As to so much of the indebtedness as is based upon the claim for automobile
supplies and accessories, it is obvious that the document of June 12, 1313,
affords no authority for holding the appellants liable. Their liability upon
this account is, however, no less obvious than upon the debt incurred by the
purchase of the trucks; and such liability is derived from the fact that the
debt was lawfully incurred in the prosecution of the partnership enterprise.

There is no proof in the record showing what agreement, if any, was made with
regard to the form of management. Under these circumstances it is declared in
article 1695 of the Civil Code that all the partners are considered agents of
the partnership. Barba therefore must be held to have had authority to incur
these expenses. But in addition to this he is shown to have been in fact the
president or manager, and there can be no doubt that he had actual authority to
incur this obligation.

From what has been said it results that the appellants are severally liable
for their respective shares of the entire indebtedness found to be due; and the
Court of First Instance committed no error in giving judgment against them.
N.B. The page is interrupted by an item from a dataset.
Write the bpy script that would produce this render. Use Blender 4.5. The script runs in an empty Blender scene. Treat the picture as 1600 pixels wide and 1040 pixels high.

The
amount for which judgment should be entered is P7,037, to which shall be added
(1) interest at 10 per cent per annum from June 23, 1913, to be calculated upon
the sum of P4.121; (2). interest at 6 per cent per annum from July 21,1915, to
be calculated upon the sum of P2,961; (3) the further sum of P1,030.25, this
being the amount stipulated to be paid by way of attorney’s fees. However, it
should be noted that any property pertaining to “La Protectora” should first be
applied to this indebtedness pursuant to the judgment already entered in this
case in the court below; and each of the four appellants shall be liable only
for the one-fifth part of the remainder unpaid.

Let judgment be entered accordingly, without any express finding of costs of
this instance. So ordered.

Arellano, C, J., Torres, Carson, Araullo, Malcolm, and Avanceña,
JJ.
, concur.

Johnson, J., did not sit in the case.